Whether the time appears at the top or bottom of the face is decided automatically based on the composition of your photo.

Portrait Faces That Cut Out People and Pets

Photos taken in iPhone's Portrait mode get an automatic subject cutout, and the time slides behind the subject for a striking layered look. It's a watchOS 8 and later feature that works on photos of people, dogs, and cats.

Making a Portrait face works the same way as a regular photo face — just pick a Portrait-mode photo and it's created automatically.

Adding Third-Party Watch Faces

From watchOS 10 onward, you can install faces distributed by third-party apps.

Where to Get Distributed Faces

Faces from outside Apple come from a few main sources:

  • Designer web distribution: face files shared on SNS or blogs that you open on iPhone
  • Shared faces: another Apple Watch user can send you one via Messages or email
  • In-app distribution: pick from the catalog inside dedicated apps (see below)

When you open the file, a dialog asks if you want to add the face to your Apple Watch — accept it and the face appears in your face list.

Customization Apps Like Facer and Watchsmith

There are also third-party apps for customizing face designs freely.

  • Facer: a world-famous face marketplace with thousands of designs
  • Watchsmith: a utility that auto-rotates faces by time of day

These suit people who want more freedom than the built-in options, or who like to change designs every day. They mostly run on monthly or annual subscriptions.

Organizing and Removing Faces

Too many saved faces makes side-swiping clunky, so it pays to clean up periodically.

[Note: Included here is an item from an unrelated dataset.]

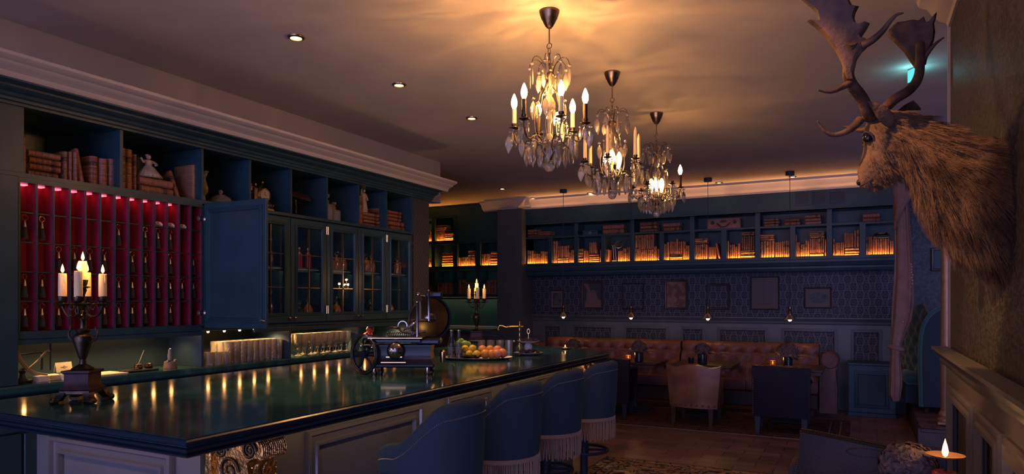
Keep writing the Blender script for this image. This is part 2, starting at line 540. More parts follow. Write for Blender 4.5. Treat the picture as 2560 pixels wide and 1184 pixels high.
def _rug(name, cols, size, s1=9.0, s2=26.0):
    """A scrolling vine field inside a striped border; object origin at the rug's centre."""
    m = P(name, cols[0], .95, spec=.05)
    tc = N(m, 'ShaderNodeTexCoord'); sp = N(m, 'ShaderNodeSeparateXYZ'); Lk(m, tc.outputs['Object'], sp.inputs[0])
    n = N(m, 'ShaderNodeTexNoise', Scale=s1, Detail=2.0, Distortion=1.3); Lk(m, tc.outputs['Object'], n.inputs['Vector'])
    vine = math_(m, 'LESS_THAN', math_(m, 'ABSOLUTE', math_(m, 'SUBTRACT', n.outputs['Fac'], .5)), .034)
    vo = N(m, 'ShaderNodeTexVoronoi', Scale=s1 * 1.1); Lk(m, tc.outputs['Object'], vo.inputs['Vector'])
    vn = N(m, 'ShaderNodeTexNoise', Scale=s2, Detail=2.0); Lk(m, tc.outputs['Object'], vn.inputs['Vector'])
    bl = math_(m, 'LESS_THAN', math_(m, 'ADD', vo.outputs['Distance'], math_(m, 'MULTIPLY', vn.outputs['Fac'], .5)), .46)
    fg = math_(m, 'MAXIMUM', vine, bl)
    v2 = N(m, 'ShaderNodeTexVoronoi', Scale=s2); Lk(m, tc.outputs['Object'], v2.inputs['Vector'])
    mx = N(m, 'ShaderNodeMix', data_type='RGBA'); Lk(m, fg, mx.inputs[0]); mx.inputs[6].default_value = (*cols[0], 1); mx.inputs[7].default_value = (*cols[1], 1)
    dot = math_(m, 'LESS_THAN', v2.outputs['Distance'], .22)
    mx2 = N(m, 'ShaderNodeMix', data_type='RGBA'); Lk(m, math_(m, 'MULTIPLY', dot, math_(m, 'GREATER_THAN', vn.outputs['Fac'], .52)), mx2.inputs[0]); Lk(m, mx.outputs[2], mx2.inputs[6]); mx2.inputs[7].default_value = (*cols[2], 1)
    dx = math_(m, 'SUBTRACT', size[0] / 2, math_(m, 'ABSOLUTE', sp.outputs[0])); dy = math_(m, 'SUBTRACT', size[1] / 2, math_(m, 'ABSOLUTE', sp.outputs[1]))
    e = math_(m, 'MINIMUM', dx, dy)
    st = math_(m, 'LESS_THAN', math_(m, 'FRACT', math_(m, 'MULTIPLY', e, 9.0)), .16)
    inb = math_(m, 'LESS_THAN', e, .30)
    mx3 = N(m, 'ShaderNodeMix', data_type='RGBA'); Lk(m, math_(m, 'MULTIPLY', st, inb), mx3.inputs[0]); Lk(m, mx2.outputs[2], mx3.inputs[6]); mx3.inputs[7].default_value = (*cols[3], 1)
    Lk(m, mx3.outputs[2], bsdf(m).inputs['Base Color'])
    return m
# ================================================================== THE SETTING
CEIL = 3.15
def extr(mb, prof, to3d, s0, s1):
    return mb.loft([[to3d(p, q, s0) for p, q in prof], [to3d(p, q, s1) for p, q in prof]])
def rectframe(mb, to3d, a0, a1, b0, b1, prof):
    rings = [[to3d(a0 + i, b0 + i, h), to3d(a1 - i, b0 + i, h), to3d(a1 - i, b1 - i, h), to3d(a0 + i, b1 - i, h)] for i, h in prof]
    return mb.loft(rings, cap=False)
MOULD = [(0, 0), (0, .010), (.006, .018), (.016, .020), (.022, .012), (.034, .012), (.040, .022), (.052, .024), (.060, .012), (.066, .004), (.066, 0)]
def mould(w): return [(i * w / .066, h * w / .066) for i, h in MOULD]

struct('floor', MB().box(-9, 3.2, .3, 13.5, -.08, 0), M['parquet'])
struct('ceiling', MB().box(-9, 2.0, 1.2, 13.5, CEIL, CEIL + .1), M['ceiling'])
# raised floor of the alcove behind the column, with a bright nosing
mb = MB().box(.56, 3.1, 8.22, 11.6, 0, .165)
struct('floor_platform', mb, M['parquet'])
struct('trim_platform', MB().box(.55, 3.1, 8.203, 8.2195, 0, .139).box(.55, 3.1, 8.19, 8.24, .14, .178, .006).box(.535, .56, 8.19, 11.6, 0, .178), M['wood'])
# walls
struct('wall_left', MB().box(-4.6, -4.48, 1.2, 5.9, 0, CEIL).box(-4.6, -4.48, 5.9, 6.9, 2.66, CEIL), M['plaster'])
struct('wall_pier', MB().box(-4.48, -3.97, 5.63, 5.9, 0, 2.62), M['paper_pier'])
struct('wall_back', MB().box(-4.95, .62, 10.4, 10.5, 0, CEIL), M['paper_back'])
struct('wall_pillar', MB().box(-5.345, -4.888, 9.95, 10.5, 0, CEIL), M['greygreen'])
struct('wall_recess', MB().box(-8.2, -5.345, 10.42, 10.52, 0, CEIL).box(-8.3, -8.2, 6.9, 10.52, 0, CEIL).box(-8.3, -4.75, 6.78, 6.9, 0, CEIL), M['green_wall'])
struct('wall_alcove', MB().box(.0, 3.2, 11.6, 11.7, 0, CEIL).box(.52, .62, 10.5, 11.6, 0, CEIL), M['paper_floral'])
XR = .44
struct('wall_right', MB().box(XR, XR + .16, 1.4, 4.4, 0, CEIL), M['paper_near'])

# crown mouldings
CROWN = [(0, 0), (.012, 0), (.02, .02), (.05, .035), (.085, .07), (.11, .11), (.15, .13), (.16, .16), (0, .16)]
mb = MB(); extr(mb, CROWN, lambda p, q, s: (s, 10.1 - p, 2.99 + q), -4.888, .62)
struct('trim_1', mb, M['cornice'])
mb = MB()
extr(mb, CROWN, lambda p, q, s: (s, 9.95 - p, 2.99 + q), -5.345 - .16, -4.888 + .16)
extr(mb, CROWN, lambda p, q, s: (-4.888 + p, s, 2.99 + q), 9.95 - .16, 10.1)
extr(mb, CROWN, lambda p, q, s: (s, 10.1 - p, 2.99 + q), -5.68, -5.345)
struct('trim_2', mb, M['cornice'])
mb = MB(); extr(mb, CROWN, lambda p, q, s: (XR - p, s, 2.99 + q), 1.4, 4.4)
struct('trim_3', mb, M['cornice'])
# chair rail and panelled dado along the back wall; the openings show the wallpaper
RAIL = [(0, 0), (.02, .005), (.03, .02), (.03, .04), (.045, .05), (.055, .075), (.07, .085), (.07, .1), (0, .1)]
mb = MB(); extr(mb, RAIL, lambda p, q, s: (s, 10.36 - p, 1.16 + q), -4.888, .55)
struct('trim_4', mb, M['greygreen'])
opens = []
for u0, u1 in ((1361, 1400), (1435, 1528), (1565.5, 1666), (1707, 1757), (1799.5, 1913), (1960, 2087), (2134, 2198)):
    opens.append((on_y(u0, 816, 10.36).x, on_y(u1, 816, 10.36).x))
mb = MB()
ztop, zbot = 1.07, .26
mb.box(-4.888, .55, 10.362, 10.4, ztop, 1.17); mb.box(-4.888, .55, 10.362, 10.4, 0, zbot)
xs = [-4.888] + [x for o in opens for x in o] + [.55]
for i in range(0, len(xs), 2):
    mb.box(xs[i], xs[i + 1], 10.362, 10.4, zbot, ztop)
for x0, x1 in opens:
    rectframe(mb, lambda a, b, h: (a, 10.362 - h, b), x0 - .035, x1 + .035, zbot - .035, ztop + .035, mould(.045))
struct('trim_5', mb, M['greygreen'])
# near wall: rail, dado with wallpaper insets
mb = MB(); extr(mb, RAIL, lambda p, q, s: (XR - .02 - p, s, 1.15 + q), 1.4, 4.4)
struct('trim_6', mb, M['grey'])
mb = MB()
pan = [(1.55, 2.1), (2.2, 2.6), (2.70, 3.2), (3.33, 4.14)]
mb.box(XR - .022, XR, 1.4, 4.4, 1.05, 1.16); mb.box(XR - .022, XR, 1.4, 4.4, 0, .26)
ys = [1.4] + [y for p in pan for y in p] + [4.4]
for i in range(0, len(ys), 2):
    mb.box(XR - .022, XR, ys[i], ys[i + 1], .26, 1.05)
for y0, y1 in pan:
    rectframe(mb, lambda a, b, h: (XR - .022 - h, a, b), y0 - .02, y1 + .02, .24, 1.07, mould(.075))
mb.box(XR - .04, XR, 1.4, 4.4, 0, .14, .006)
struct('baseboard_right', mb, M['grey'])
# end face of the near wall beyond the stag
struct('trim_7', MB().box(XR - .012, XR + .16, 4.4, 4.425, 0, CEIL), M['plaster'])

# ceiling downlights
def downlight_mesh():
    t = thing('downlight', 'x', 'ceiling light', (0, 0, 0))
    MB().lathe([(.034, -.001), (.036, -.012), (.050, -.008), (.052, 0), (.05, .001)], 24).build('rim', M['oldbrass'], t)
    MB().lathe([(.0, -.004), (.034, -.004)], 20).build('lens', M['spot'], t)
    return t
dl = downlight_mesh()
spots = [(-3.15, 3.20, 'first downlight over the bar, beside the key cabinet end'), (-3.14, 4.26, 'second downlight over the bar, in a bright patch of ceiling'),
         (-3.13, 5.34, 'third downlight over the bar, nearer the recess'), (-4.71, 8.93, 'lone small downlight before the recess, above the grey pillar'),
         (-4.69, 9.96, 'first downlight along the back cornice, next to the grey pillar'), (-3.70, 9.91, 'second downlight along the back cornice from the pillar'),
         (-1.76, 9.85, 'downlight on the back cornice beside the third pendant rose'), (-.80, 9.82, 'downlight on the back cornice tucked behind a pendant rose')]
for i, (x, y, lb) in enumerate(spots):
    o = dl if i == 0 else dup(dl, (0, 0, 0))
    o.location = (x, y, CEIL); tag(o, 'round recessed ' + lb if len(lb.split()) < 13 else lb, 'ceiling light', 'recessed ceiling downlights')
for x, y, tx, ty in [(-3.15, 3.2, -2.45, 2.55), (-3.14, 4.26, -2.5, 4.0), (-3.13, 5.34, -2.6, 5.2)]:
    ld = bpy.data.lights.new('downlight beam', 'SPOT'); ld.energy = 120; ld.color = (1, .66, .36); ld.spot_size = math.radians(30); ld.spot_blend = .45; ld.shadow_soft_size = .03
    lo = bpy.data.objects.new('downlight_beam', ld); COL.objects.link(lo); lo.location = (x, y, CEIL - .02)
    lo.rotation_euler = Vector((tx - x, ty - y, 1.08 - CEIL)).to_track_quat('-Z', 'Y').to_euler()

# exit sign hanging from the ceiling, seen nearly edge on
t = thing('exit_sign', 'small cyan glowing exit light box on the ceiling behind the stag', 'sign', (.34, 5.6, CEIL), math.radians(35))
MB().box(-.006, .006, -.055, .055, -.105, -.0, .002).build('housing', M['steel'], t)
MB().box(.0075, .0095, -.05, .05, -.098, -.012).build('lit_face', M['exit'], t)
MB().box(-.0095, -.0075, -.05, .05, -.098, -.012).build('lit_face', M['exit'], t)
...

  1. Open the Watch app on iPhone
  2. Go to My Faces
  3. Tap Edit
  4. Tap the red − next to a face to remove it
  5. Drag the handle on the right to reorder

You can also delete from the Apple Watch directly: long-press the face, swipe up, then tap Remove. Trimming down to your 5–7 favorites makes side-swipe switching smooth.

Wrap-Up

To recap the key points for choosing and customizing Apple Watch faces:

  • Information-heavy: Infograph and Modular
  • Minimal: Simple and California
  • Stylish and playful: Portraits, Snoopy, Peanuts
  • Fitness-focused: Activity and Activity Analog
  • Use complications to surface weather, calendar, heart rate, and activity at a glance
  • Use photo faces to personalize with family and pet pictures
  • Use third-party apps like Facer and Watchsmith for more freedom
  • When faces pile up, organize them in the Watch app

The fun of the Apple Watch is in shaping the face around your own lifestyle. Start with 5 or 6 built-in faces, pick the one you find easiest to read or most attached to, and customize from there.